-------- DATASET EXCERPT --------
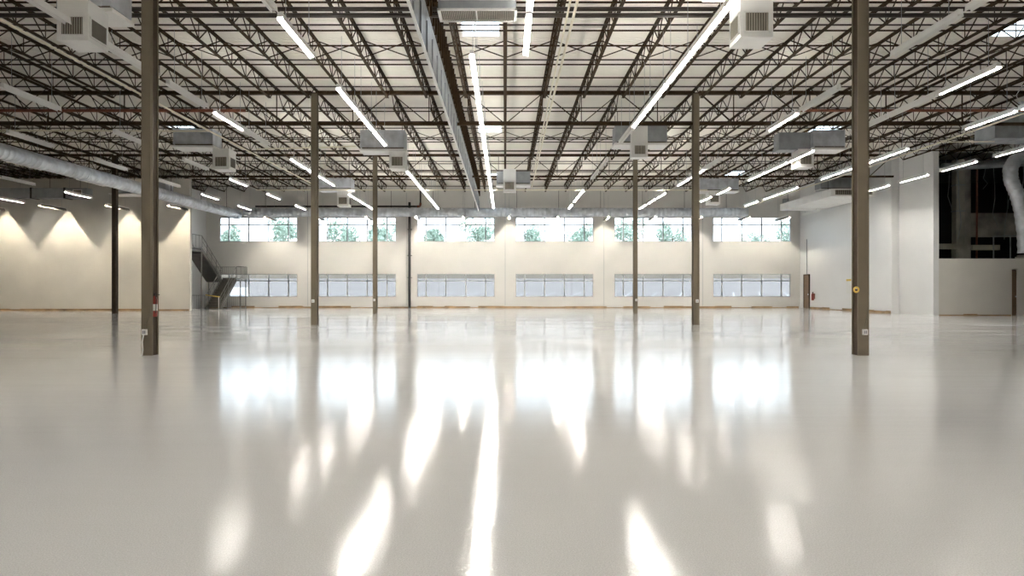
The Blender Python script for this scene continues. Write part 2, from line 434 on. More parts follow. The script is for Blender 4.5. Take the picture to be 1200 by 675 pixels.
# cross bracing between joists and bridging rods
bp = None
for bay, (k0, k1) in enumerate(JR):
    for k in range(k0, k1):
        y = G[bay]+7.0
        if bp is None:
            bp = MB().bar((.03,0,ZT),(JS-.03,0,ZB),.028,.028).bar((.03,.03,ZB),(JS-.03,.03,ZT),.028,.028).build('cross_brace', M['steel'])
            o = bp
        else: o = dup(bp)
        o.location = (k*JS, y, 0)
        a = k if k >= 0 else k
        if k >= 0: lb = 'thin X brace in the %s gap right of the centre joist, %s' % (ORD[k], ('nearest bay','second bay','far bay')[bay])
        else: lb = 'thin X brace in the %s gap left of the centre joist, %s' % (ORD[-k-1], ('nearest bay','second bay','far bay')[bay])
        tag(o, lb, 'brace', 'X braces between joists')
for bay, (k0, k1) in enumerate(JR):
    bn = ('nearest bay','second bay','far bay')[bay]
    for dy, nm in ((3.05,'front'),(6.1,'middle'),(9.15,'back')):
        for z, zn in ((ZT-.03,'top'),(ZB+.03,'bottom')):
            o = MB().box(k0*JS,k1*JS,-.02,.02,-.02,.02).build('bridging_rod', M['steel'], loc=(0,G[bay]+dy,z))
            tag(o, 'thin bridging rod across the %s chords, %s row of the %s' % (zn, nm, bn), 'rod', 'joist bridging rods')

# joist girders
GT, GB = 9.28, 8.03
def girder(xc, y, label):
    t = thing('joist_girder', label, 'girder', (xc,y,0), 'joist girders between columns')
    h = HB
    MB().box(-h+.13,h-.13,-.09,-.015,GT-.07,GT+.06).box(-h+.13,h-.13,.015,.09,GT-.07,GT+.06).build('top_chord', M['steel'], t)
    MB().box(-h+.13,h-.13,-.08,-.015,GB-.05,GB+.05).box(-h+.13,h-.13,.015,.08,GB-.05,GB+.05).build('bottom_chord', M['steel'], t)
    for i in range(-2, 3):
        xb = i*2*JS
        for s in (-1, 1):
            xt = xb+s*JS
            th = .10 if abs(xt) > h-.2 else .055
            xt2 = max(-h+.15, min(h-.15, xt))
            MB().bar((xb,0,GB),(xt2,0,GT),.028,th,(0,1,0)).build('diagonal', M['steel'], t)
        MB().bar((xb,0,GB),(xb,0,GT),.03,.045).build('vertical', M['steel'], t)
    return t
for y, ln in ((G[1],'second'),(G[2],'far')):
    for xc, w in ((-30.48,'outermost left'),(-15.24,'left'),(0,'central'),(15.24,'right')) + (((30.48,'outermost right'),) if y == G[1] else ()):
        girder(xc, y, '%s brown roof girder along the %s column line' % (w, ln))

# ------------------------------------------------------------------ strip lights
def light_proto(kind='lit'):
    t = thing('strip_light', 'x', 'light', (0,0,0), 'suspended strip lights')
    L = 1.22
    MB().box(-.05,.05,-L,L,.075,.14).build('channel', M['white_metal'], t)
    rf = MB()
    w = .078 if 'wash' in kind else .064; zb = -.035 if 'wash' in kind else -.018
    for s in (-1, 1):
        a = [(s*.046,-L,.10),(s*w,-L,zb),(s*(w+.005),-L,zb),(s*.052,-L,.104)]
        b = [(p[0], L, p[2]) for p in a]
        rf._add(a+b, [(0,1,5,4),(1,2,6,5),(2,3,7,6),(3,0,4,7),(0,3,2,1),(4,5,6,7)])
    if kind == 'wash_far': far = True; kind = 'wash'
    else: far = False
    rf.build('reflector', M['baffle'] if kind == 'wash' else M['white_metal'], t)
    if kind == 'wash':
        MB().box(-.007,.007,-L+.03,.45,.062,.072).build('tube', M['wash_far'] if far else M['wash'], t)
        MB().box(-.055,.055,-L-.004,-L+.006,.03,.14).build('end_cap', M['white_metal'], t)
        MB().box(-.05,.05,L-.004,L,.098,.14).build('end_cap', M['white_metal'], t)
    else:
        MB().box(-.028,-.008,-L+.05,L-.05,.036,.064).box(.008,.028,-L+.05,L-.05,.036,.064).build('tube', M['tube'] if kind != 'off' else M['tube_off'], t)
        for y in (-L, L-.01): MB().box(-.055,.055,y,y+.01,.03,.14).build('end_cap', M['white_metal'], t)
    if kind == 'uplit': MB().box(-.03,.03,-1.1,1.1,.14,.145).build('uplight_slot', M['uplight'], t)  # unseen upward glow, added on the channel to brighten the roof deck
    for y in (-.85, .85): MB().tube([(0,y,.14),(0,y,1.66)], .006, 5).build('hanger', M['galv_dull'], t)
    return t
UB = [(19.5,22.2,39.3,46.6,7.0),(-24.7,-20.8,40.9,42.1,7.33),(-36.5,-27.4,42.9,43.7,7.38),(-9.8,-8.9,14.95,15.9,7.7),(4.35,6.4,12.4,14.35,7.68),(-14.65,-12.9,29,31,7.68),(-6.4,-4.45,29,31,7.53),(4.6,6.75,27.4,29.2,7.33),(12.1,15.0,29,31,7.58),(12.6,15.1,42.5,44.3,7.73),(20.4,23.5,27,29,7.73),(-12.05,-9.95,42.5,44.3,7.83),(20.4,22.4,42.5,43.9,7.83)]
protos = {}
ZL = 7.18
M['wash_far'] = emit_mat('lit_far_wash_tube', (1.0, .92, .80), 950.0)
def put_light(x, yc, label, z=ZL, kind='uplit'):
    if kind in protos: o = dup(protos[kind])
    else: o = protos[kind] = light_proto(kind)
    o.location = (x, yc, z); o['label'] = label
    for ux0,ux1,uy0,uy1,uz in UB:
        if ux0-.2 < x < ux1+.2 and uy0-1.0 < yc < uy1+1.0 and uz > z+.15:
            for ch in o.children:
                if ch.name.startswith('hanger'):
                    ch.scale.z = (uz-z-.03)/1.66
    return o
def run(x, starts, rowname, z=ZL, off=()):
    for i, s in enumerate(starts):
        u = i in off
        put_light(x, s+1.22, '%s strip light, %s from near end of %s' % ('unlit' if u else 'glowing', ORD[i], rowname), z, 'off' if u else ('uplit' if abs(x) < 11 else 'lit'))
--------
* **INSTRUCTIONS TO FOLLOW**: Identify all lines where the word "from" shows up. Copy them.

* **FINISHED EXERCISE**:
The Blender Python script for this scene continues. Write part 2, from line 434 on. More parts follow. The script is for Blender 4.5. Take the picture to be 1200 by 675 pixels.
        put_light(x, s+1.22, '%s strip light, %s from near end of %s' % ('unlit' if u else 'glowing', ORD[i], rowname), z, 'off' if u else ('uplit' if abs(x) < 11 else 'lit'))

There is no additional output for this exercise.